→ Short exercise
Using the data below, gather each line that includes the word "follow".

┌─ Entries provided

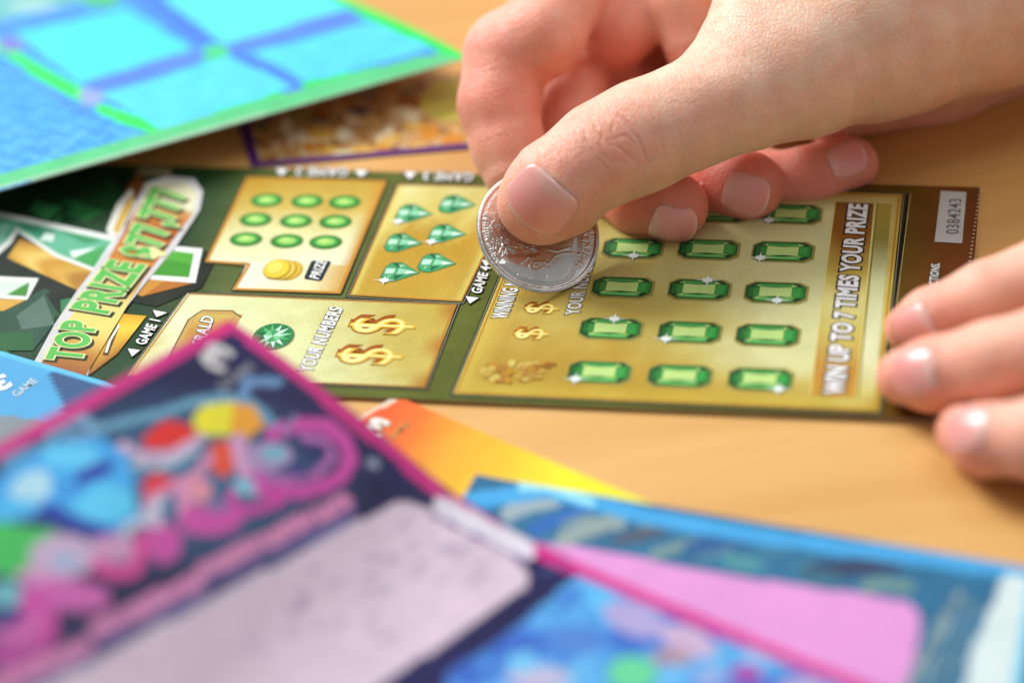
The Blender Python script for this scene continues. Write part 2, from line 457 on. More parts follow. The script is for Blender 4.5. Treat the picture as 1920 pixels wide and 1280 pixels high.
for gi, (gx, gy, sp) in enumerate(GEMS):
    mb = MB(); q = (gx, gy); W, H, ch = 5.95, 3.1, 1.8
    def octa(w, h, c, dx=0, dy=0): return [(-w+c+dx, -h+dy), (w-c+dx, -h+dy), (w+dx, -h+c*.75+dy), (w+dx, h-c*.75+dy), (w-c+dx, h+dy), (-w+c+dx, h+dy), (-w+dx, h-c*.75+dy), (-w+dx, -h+c*.75+dy)]
    T.loc(mb, q, octa(W+.45, H+.45, ch, .15, -.1), (150, 146, 76), 8)
    T.loc(mb, q, octa(W, H, ch), (26, 70, 40), 9)
    iw, ih = 3.2, 1.6
    # facets
    T.loc(mb, q, [(iw, -ih), (W-.25, -H+ch*.7), (W-.25, H-ch*.7), (iw, ih)], (44, 138, 58), 10)
    T.loc(mb, q, [(iw+.2, -ih), (W-.9, -H+ch*.7+.6), (W-1.0, H-ch*.7-.2), (iw+.2, ih)], (62, 160, 74), 11)
    T.loc(mb, q, [(-iw, -ih), (-iw, ih), (-W+.5, H-ch*.8), (-W+.5, -H+ch*.8)], (38, 110, 52), 10)
    T.loc(mb, q, [(-iw, -ih*.9), (-iw, ih*.9), (-W+1.5, ih*.7), (-W+1.5, -ih*.7)], (60, 140, 66), 11)
    T.loc(mb, q, [(-W+ch, H-.15), (-iw, ih), (iw, ih), (W-ch, H-.15)], (34, 104, 50), 10)
    T.loc(mb, q, [(-W+ch+.7, H-.55), (-iw+.4, ih), (iw-.4, ih), (W-ch-.6, H-.6)], (70, 160, 78), 11)
    T.loc(mb, q, [(-W+ch, -H+.15), (W-ch, -H+.15), (iw, -ih), (-iw, -ih)], (52, 134, 60), 10)
    T.loc(mb, q, [(-W+ch-.4, -H+.6), (W-ch-.4, -H+.35), (iw-.6, -ih), (0, -ih-.45), (-iw+.6, -ih)], (112, 196, 106), 11)
    T.loc(mb, q, [(-iw, -ih), (0, -ih+.25), (iw, -ih), (iw, ih), (0, ih-.25), (-iw, ih)], (190, 222, 134), 12)
    for sx in (-1, 1):
        for sy in (-1, 1):
            T.loc(mb, q, [(sx*iw, sy*ih), (sx*(iw+1.15), sy*(ih+.35)), (sx*(iw-.3), sy*(ih+.75))], (184, 222, 130) if (sx*sy > 0) else (140, 200, 110), 13)
    c = T.S(q)
    offs = {1: (-4.3, -2.6), 2: (.4, 2.9), 3: (1.4, 2.9), 4: (3.9, -2.9), 5: (.6, -2.8)}
    if sp: sparkle(mb, c+EX*offs[sp][0]+EY*offs[sp][1], 1.9, 14)
    mb.build('emerald_symbol', M_print, pan4)
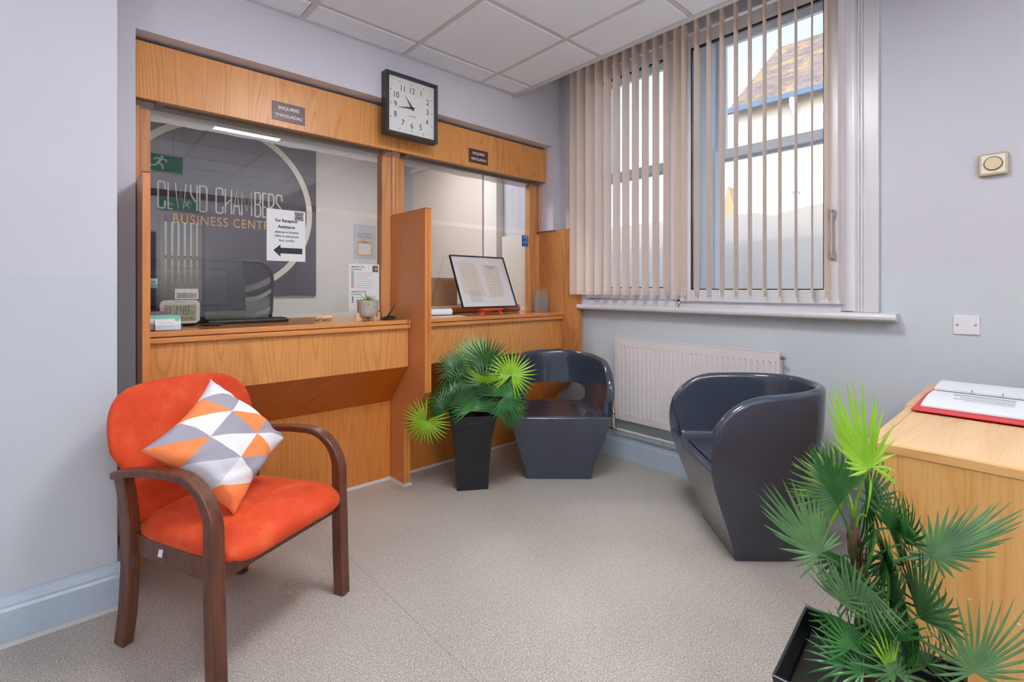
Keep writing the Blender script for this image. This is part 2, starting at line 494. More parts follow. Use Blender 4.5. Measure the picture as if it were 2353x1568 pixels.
# ================================================================== the room shell
WY = 2.679      # counter wall plane
WX = 2.94       # window wall plane
CZ = 2.647      # suspended ceiling
bm = new(); box(bm, -3.0, 3.4, -3.3, 5.4, -.05, 0); struct('floor', bm, M['floor'])
# pier wall on the left, parallel to the counter wall
bm = new(); box(bm, -3.0, .128, 2.395, 2.97, 0, 3.1); struct('wall_left_pier', bm, M['wall'])
# counter wall with the recess for the counters
bm = new()
box(bm, .128, .206, WY, 2.97, 0, 3.1); box(bm, .206, 2.86, WY, 2.97, 2.352, 3.1)
box(bm, 2.86, WX, WY, 2.97, 1.684, 3.1); box(bm, 2.918, WX, WY, 2.97, 0, 1.684); box(bm, .206, 2.86, 2.88, 2.97, 2.1, 2.352)
struct('wall_front', bm, M['wall'])
# window wall with opening
bm = new()
OY0, OY1, OZ0, OZ1 = .66, 2.50, 1.06, 2.92
box(bm, WX, 3.32, -3.3, OY0, 0, 3.1); box(bm, WX, 3.32, OY1, 5.3, 0, 3.1)
box(bm, WX, 3.32, OY0, OY1, 0, OZ0); box(bm, WX, 3.32, OY0, OY1, OZ1, 3.1)
struct('wall_right', bm, M['wall_w'])
# rear and left walls behind the camera
bm = new(); RWX0, RWX1 = .98, 1.52
box(bm, -3.1, RWX0, -3.35, -3.2, 0, 3.1); box(bm, RWX1, WX, -3.35, -3.2, 0, 3.1)
box(bm, RWX0, RWX1, -3.35, -3.2, 0, 1.0); box(bm, RWX0, RWX1, -3.35, -3.2, 2.3, 3.1)
struct('wall_rear', bm, M['wall'])
bm = new(); box(bm, -3.1, -3.0, -3.2, 2.97, 0, 3.1); struct('wall_left', bm, M['wall'])
# suspended ceiling: tiles between the bars of the grid
TX = [2.107 - .6 * k for k in range(0, 9)]; TY = [2.472 - .6 * k for k in range(0, 10)]
xs = [2.413] + TX + [-3.0]; ys = [WY - .022] + TY + [-3.2]
LED = [(2, 3), (4, 7)]  # the second, rear panel is unseen and added for extra light
bm = new()
for i in range(len(xs) - 1):
    for j in range(len(ys) - 1):
        x1, x0 = xs[i] - .013, xs[i + 1] + .013; y1, y0 = ys[j] - .013, ys[j + 1] + .013
        if i == 0: x1 = xs[0]
        if (i, j) in LED: continue
        if x1 - x0 < .05 or y1 - y0 < .05: continue
        t = .006
        a = [bm.verts.new(p) for p in ((x0, y0, CZ + .008), (x1, y0, CZ + .008), (x1, y1, CZ + .008), (x0, y1, CZ + .008))]
        b = [bm.verts.new(p) for p in ((x0 + t, y0 + t, CZ - .004), (x1 - t, y0 + t, CZ - .004), (x1 - t, y1 - t, CZ - .004), (x0 + t, y1 - t, CZ - .004))]
        bm.faces.new(b)
        for k in range(4): bm.faces.new((a[k], a[(k + 1) % 4], b[(k + 1) % 4], b[k]))
        bm.faces.new(a[::-1])
ceil = struct('ceiling', bm, M['tile'])
bm = new()
for x in TX: box(bm, x - .012, x + .012, -3.2, WY, CZ, CZ + .03)
for y in TY:
    for x0, x1 in zip(xs[1:], xs[:-1]): box(bm, x0 + .012, x1 - .012, y - .012, y + .012, CZ + .0003, CZ + .03)
box(bm, 2.413, 2.437, -3.2, WY, CZ - .014, CZ + .05)           # edge angle beside the window bay
box(bm, -3.0, 2.413, WY - .022, WY, CZ - .003, CZ + .02)         # wall angle
struct('trim_1', bm, M['grid'])
bm = new(); box(bm, 2.40, 2.412, -3.2, WY, CZ + .055, 3.1); box(bm, -3.1, 3.32, -3.35, 5.4, 3.1, 3.2)
struct('ceiling_upper_slab', bm, M['wall'])
# lit square panels in the ceiling grid
first = None
names = {(2, 3): 'square white ceiling light panel in the grid nearest the counters', (4, 7): 'added square ceiling light panel, unseen, brightening the rear of the room',
         (6, 3): 'square white ceiling light panel left of the one near the counters', (7, 7): 'square white ceiling light panel in the rear left corner of the room'}
for (i, j) in LED:
    x1, x0, y1, y0 = xs[i] - .014, xs[i + 1] + .014, ys[j] - .014, ys[j + 1] + .014
    cx_, cy_ = (x0 + x1) / 2, (y0 + y1) / 2; w_, d_ = (x1 - x0) / 2, (y1 - y0) / 2
    if first is None:
        r = thing('ceiling_light_panel', names[(i, j)], 'ceiling light', (cx_, cy_, CZ), group='ceiling light panels')
        bm = new()
        for a in ((-w_, w_, -d_, -d_ + .012), (-w_, w_, d_ - .012, d_), (-w_, -w_ + .012, -d_ + .012, d_ - .012), (w_ - .012, w_, -d_ + .012, d_ - .012)): box(bm, a[0], a[1], a[2], a[3], -.003, .02)
        obj('frame', bm, M['trimwhite'], r)
        bm = new(); box(bm, -w_ + .012, w_ - .012, -d_ + .012, d_ - .012, 0, .004); obj('diffuser', bm, M['led'], r)
        first = r
    else:
        c = first.copy(); link(c); c.location = (cx_, cy_, CZ); c['label'] = names[(i, j)]
        for ch in list(first.children):
            k = ch.copy(); link(k); k.parent = c
# skirting boards (profile: depth, height)
SKP = [(0, 0), (.022, 0), (.022, .118), (.017, .128), (.017, .136), (.008, .16), (.006, .170), (0, .170)]
bm = new(); prism(bm, [(-3.0, 2.395 - d, z) for d, z in SKP], (3.15, 0, 0))
prism(bm, [(.128 + d, 2.395 - .001, z) for d, z in SKP], (0, .284, 0))
struct('baseboard_left', bm, M['skirt'])
bm = new(); prism(bm, [(.152, WY - d, z) for d, z in SKP], (.054, 0, 0)); struct('baseboard_front', bm, M['skirt'])
bm = new(); prism(bm, [(WX - d, -3.2, z) for d, z in SKP], (0, 5.64, 0)); struct('baseboard_right', bm, M['skirt'])
# white sealant bead where the floor meets the joinery
bm = new()
for x0, x1, y in ((.233, 1.512, 2.837), (1.555, 2.88, 2.837)): prism(bm, [(x0, y, 0), (x0, y - .012, 0), (x0, y - .004, .014), (x0, y, .014)], (x1 - x0, 0, 0))
prism(bm, [(1.512, 2.837, 0), (1.500, 2.837, 0), (1.508, 2.837, .014), (1.512, 2.837, .014)], (0, -.182, 0))
prism(bm, [(1.503, 2.665, 0), (1.503, 2.653, 0), (1.503, 2.661, .014), (1.503, 2.665, .014)], (.056, 0, 0))
prism(bm, [(-3, 2.373, 0), (-3, 2.364, 0), (-3, 2.371, .012), (-3, 2.373, .012)], (3.14, 0, 0))
struct('trim_2', bm, plain('pale_sealant', (196, 194, 190), .6))

# ================================================================== the main window
WIN = thing('window_1', 'x', 'x', (2.95, 1.56, 1.06), static=True); del WIN['label']; del WIN['category']; WIN['kind'] = 'structure'
# fixed inner frame
FX0, FX1 = 2.905, 2.965
bm = new()
box(bm, FX0, FX1, .66, .715, 1.10, 2.92); box(bm, FX0, FX1, 2.395, 2.50, 1.10, 2.92)
box(bm, FX0, FX1, .715, 2.395, 1.10, 1.132); box(bm, FX0, FX1, .715, 2.395, 2.83, 2.92)
obj('frame', bm, M['upvc'], WIN, bevel=.003)
def leaf(y0, y1, z0, z1, x0, x1, s, black):
    bm = new()
    box(bm, x0, x1, y0, y0 + s, z0, z1); box(bm, x0, x1, y1 - s, y1, z0, z1)
    box(bm, x0, x1, y0 + s, y1 - s, z0, z0 + s * .86); box(bm, x0, x1, y0 + s, y1 - s, z1 - s * .9, z1)
    lf = obj('window_leaf', bm, M['upvc'], WIN, bevel=.004)
    bm = new(); g = .006
    a0, a1, c0, c1 = y0 + s, y1 - s, z0 + s * .86, z1 - s * .9
    for q in ((a0, a0 + g, c0, c1), (a1 - g, a1, c0, c1), (a0 + g, a1 - g, c0, c0 + g), (a0 + g, a1 - g, c1 - g * 2, c1)): box(bm, x0 + .004, x1 - .004, q[0], q[1], q[2], q[3])
    obj('glazing_gasket', bm, M['black'], lf)
    bm = new(); box(bm, (x0 + x1) / 2 - .002, (x0 + x1) / 2 + .002, a0 + g, a1 - g, c0 + g, c1 - g * 2); obj('pane', bm, M['winglass'], lf)
    return lf
leaf(1.60, 2.385, 1.142, 2.82, 2.912, 2.938, .09, True)
rl = leaf(.703, 1.605, 1.134, 2.80, 2.882, 2.908, .085, True)
bm = new()   # chrome pull handle of the right leaf
for z in (1.385, 1.595): box(bm, 2.862, 2.882, .735, .76, z - .018, z + .018)
tube(bm, [(2.866, .748, 1.37), (2.855, .748, 1.385), (2.855, .748, 1.60), (2.866, .748, 1.612)], .005, 8)
obj('handle', bm, M['chrome'], rl)
# outer sliding sashes
def sash(y0, y1):
    zm0, zm1 = 2.045, 2.115
    bm = new(); s = .055
    for (x0, x1, z0, z1) in ((3.13, 3.165, 1.12, zm1), (3.17, 3.205, zm0, 2.86)):
        box(bm, x0, x1, y0 - s, y0, z0, z1); box(bm, x0, x1, y1, y1 + s, z0, z1)
        box(bm, x0, x1, y0, y1, z0, z0 + .07); box(bm, x0, x1, y0, y1, z1 - .06, z1)
    o = obj('sash', bm, plain('outer_sash_paint', (240, 244, 248), .4), WIN, bevel=.003)
    bm = new(); box(bm, 3.146, 3.149, y0, y1, 1.18, zm0 + .01); box(bm, 3.186, 3.189, y0, y1, zm0 + .03, 2.80); obj('pane', bm, M['winglass'], o)
sash(1.788, 2.345); sash(.854, 1.429)
bm = new()
box(bm, 3.10, 3.26, 1.485, 1.732, 1.06, 2.92); box(bm, 3.10, 3.26, .66, .798, 1.06, 2.92); box(bm, 3.10, 3.26, 2.401, 2.50, 1.06, 2.92)
box(bm, 3.12, 3.30, .798, 2.401, 1.06, 1.12); box(bm, 3.12, 3.26, .798, 2.401, 2.86, 2.92)
obj('outer_box_frame', bm, plain('outer_frame_paint', (232, 240, 248), .45), WIN, bevel=.003)
# sill board and architraves
bm = new(); prism(bm, [(2.94, .49, 1.058), (2.868, .49, 1.058), (2.860, .49, 1.066), (2.858, .49, 1.078), (2.862, .49, 1.090), (2.872, .49, 1.096), (3.0, .49, 1.096), (3.0, .49, 1.085), (2.94, .49, 1.085)], (0, 1.945, 0))
box(bm, 2.882, 2.905, .715, 2.395, 1.096, 1.108)
struct('trim_3', bm, M['trimwhite'])
bm = new()
def arch(y0, y1, sgn):
    # stepped casing, y0 = inner edge
    for a, b, x in ((0, .030, 2.918), (.030, .050, 2.908), (.050, .060, 2.900), (.060, .072, 2.908), (.072, .135, 2.912)):
        ya, yb = y0 + sgn * a, y0 + sgn * b
        box(bm, x, WX + .001, min(ya, yb), max(ya, yb), 1.096, 3.09)
arch(.700, 0, -1); arch(2.455, 0, 1)
box(bm, 2.912, WX + .001, .70, 2.455, 2.90, 3.0)
struct('trim_4', bm, M['trimwhite'], bevel=.003)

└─

→ Exercise answer
The Blender Python script for this scene continues. Write part 2, from line 457 on. More parts follow. The script is for Blender 4.5. Treat the picture as 1920 pixels wide and 1280 pixels high.
Keep writing the Blender script for this image. This is part 2, starting at line 494. More parts follow. Use Blender 4.5. Measure the picture as if it were 2353x1568 pixels.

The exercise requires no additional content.